Photo Journal/Exercise 4: JUXTAPOSITION - Creating New Interpretations

One of the trade secrets or strategies of advertising and contemporary art is the unexpected juxtaposition of things unrelated to attract attention, shock, puzzle, or question people's perception of those things. We can look at Oliviero Toscani's works for example for the United Colors of Bennetton campaign.

This is just one example of many. And when we realize this, we can start to be aware that we are a part of the photograph, because as a viewer, we start to interpret what we see according to our background knowledge, and give NEW meaning(s) to the things posed together on the same scene/photo/frame. So meaning doesn't necessarily comes from the photo, but from the viewer.

A good example would be a Popeye action figure next to an olive fruit. Although these two are unrelated in the type of object they are, when juxtaposed together in the same scene the olive fruit gains new meaning (because of our knowledge of Popeye's wife's name "Olive").

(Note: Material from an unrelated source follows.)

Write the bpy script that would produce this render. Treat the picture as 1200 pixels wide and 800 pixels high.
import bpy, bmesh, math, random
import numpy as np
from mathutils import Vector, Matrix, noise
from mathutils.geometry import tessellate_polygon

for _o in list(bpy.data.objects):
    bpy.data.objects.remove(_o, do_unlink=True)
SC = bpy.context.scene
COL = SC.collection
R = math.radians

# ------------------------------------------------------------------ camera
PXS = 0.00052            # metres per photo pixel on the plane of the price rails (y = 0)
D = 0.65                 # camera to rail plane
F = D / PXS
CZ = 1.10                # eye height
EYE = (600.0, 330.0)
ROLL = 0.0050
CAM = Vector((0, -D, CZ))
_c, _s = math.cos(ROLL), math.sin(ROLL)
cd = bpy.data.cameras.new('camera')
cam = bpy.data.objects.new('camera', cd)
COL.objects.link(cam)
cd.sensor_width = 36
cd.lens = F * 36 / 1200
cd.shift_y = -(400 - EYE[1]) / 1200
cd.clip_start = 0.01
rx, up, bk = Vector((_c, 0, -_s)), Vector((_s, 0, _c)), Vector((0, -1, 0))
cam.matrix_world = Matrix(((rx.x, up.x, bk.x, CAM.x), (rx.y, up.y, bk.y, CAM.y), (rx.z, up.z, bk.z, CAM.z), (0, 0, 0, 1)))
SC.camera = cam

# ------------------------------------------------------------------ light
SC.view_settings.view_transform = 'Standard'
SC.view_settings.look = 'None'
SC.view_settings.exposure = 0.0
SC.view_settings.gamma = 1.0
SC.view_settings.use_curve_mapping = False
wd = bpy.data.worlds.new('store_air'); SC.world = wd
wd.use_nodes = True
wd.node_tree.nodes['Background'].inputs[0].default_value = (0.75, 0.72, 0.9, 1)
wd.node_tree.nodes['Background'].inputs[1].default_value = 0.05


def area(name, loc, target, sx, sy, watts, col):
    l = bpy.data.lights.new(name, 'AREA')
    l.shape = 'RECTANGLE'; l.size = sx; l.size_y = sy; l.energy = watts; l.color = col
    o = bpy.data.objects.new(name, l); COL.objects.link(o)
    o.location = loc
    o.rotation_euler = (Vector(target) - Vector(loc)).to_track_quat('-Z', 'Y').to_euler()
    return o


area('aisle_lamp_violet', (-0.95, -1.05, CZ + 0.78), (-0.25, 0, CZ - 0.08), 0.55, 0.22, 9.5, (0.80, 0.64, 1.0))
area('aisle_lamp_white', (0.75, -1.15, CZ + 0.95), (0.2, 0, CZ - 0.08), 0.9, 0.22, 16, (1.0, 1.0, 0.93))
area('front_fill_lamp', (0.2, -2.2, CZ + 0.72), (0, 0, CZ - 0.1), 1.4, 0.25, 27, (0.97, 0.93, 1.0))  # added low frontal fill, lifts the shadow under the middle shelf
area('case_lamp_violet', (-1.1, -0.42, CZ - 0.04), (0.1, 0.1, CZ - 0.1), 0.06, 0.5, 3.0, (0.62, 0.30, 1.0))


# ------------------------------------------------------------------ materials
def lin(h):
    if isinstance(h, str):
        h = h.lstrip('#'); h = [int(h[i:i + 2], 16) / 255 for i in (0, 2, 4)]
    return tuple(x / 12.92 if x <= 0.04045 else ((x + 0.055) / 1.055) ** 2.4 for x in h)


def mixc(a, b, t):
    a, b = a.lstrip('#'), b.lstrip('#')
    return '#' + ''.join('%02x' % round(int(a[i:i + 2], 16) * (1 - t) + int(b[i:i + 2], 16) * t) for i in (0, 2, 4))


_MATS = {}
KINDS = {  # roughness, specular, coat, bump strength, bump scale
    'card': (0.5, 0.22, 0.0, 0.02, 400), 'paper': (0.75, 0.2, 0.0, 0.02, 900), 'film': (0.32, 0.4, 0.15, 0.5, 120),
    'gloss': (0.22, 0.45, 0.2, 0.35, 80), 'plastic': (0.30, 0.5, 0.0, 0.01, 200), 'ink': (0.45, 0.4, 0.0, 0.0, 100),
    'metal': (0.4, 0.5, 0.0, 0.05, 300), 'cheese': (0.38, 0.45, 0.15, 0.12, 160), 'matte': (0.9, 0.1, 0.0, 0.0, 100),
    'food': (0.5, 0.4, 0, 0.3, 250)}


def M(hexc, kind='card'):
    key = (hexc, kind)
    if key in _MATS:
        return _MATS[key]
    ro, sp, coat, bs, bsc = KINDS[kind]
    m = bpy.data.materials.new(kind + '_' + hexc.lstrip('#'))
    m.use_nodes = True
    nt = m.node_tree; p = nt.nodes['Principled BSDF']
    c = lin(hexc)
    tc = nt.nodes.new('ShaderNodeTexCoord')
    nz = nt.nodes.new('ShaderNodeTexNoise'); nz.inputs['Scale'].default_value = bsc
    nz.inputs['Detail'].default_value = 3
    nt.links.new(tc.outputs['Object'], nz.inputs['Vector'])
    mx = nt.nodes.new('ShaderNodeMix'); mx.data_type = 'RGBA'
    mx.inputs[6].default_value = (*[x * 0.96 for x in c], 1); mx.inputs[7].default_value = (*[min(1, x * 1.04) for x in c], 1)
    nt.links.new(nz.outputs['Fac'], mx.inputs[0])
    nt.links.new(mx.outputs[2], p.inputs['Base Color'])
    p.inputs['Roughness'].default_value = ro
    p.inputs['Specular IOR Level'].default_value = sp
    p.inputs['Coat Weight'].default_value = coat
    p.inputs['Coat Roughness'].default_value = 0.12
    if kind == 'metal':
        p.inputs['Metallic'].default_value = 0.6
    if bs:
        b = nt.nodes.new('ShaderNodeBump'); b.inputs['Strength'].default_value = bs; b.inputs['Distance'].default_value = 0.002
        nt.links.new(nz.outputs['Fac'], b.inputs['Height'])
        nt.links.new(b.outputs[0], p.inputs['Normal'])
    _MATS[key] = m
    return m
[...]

The challenge is to create 10 new photographs that contain interesting/shocking/thought-provoking juxtapositions.
- All subject matters must be different.
- Also try to create unexpected or almost random juxtapositions, and not simply pairs of opposites, that create new meanings and makes the viewer thinks or tries to interpret it in different ways.
- Digital imaging or manipulation is allowed for this exercise. You could "force" your juxtapositions in Photoshop or staging them for the shoot. However, if you could capture juxtapositions as is seen on the spot, that might be better.

For those of you who are itching to get into DI, you can take a look at the works of Platinum FMD for examples. If you decide to manipulate your image, then you have to really be "extreme" in your juxtapositions.

And here are some examples of juxtapositions as seen on the spot...

Here you could see a dead cow and two living pigs in the same river. The cow is left to rot and the pigs are oblivious to the scene and just trying to survive. It gives a feeling of irony between the living and the dead. (Somewhere in Nepal)

Without trying to offend a certain belief... I entitled this Goddog/Doggod --playing with words, because of the juxtaposition of the dog and the dog-like statue. (Kathmandu)

There are three subject matters that are juxtaposed into this one frame; the clock, the modern skyscraper, and the old chapel. The juxtaposition creates a sense of time gap between the old and the modern. It's entitled "History", taken in downtown Chicago.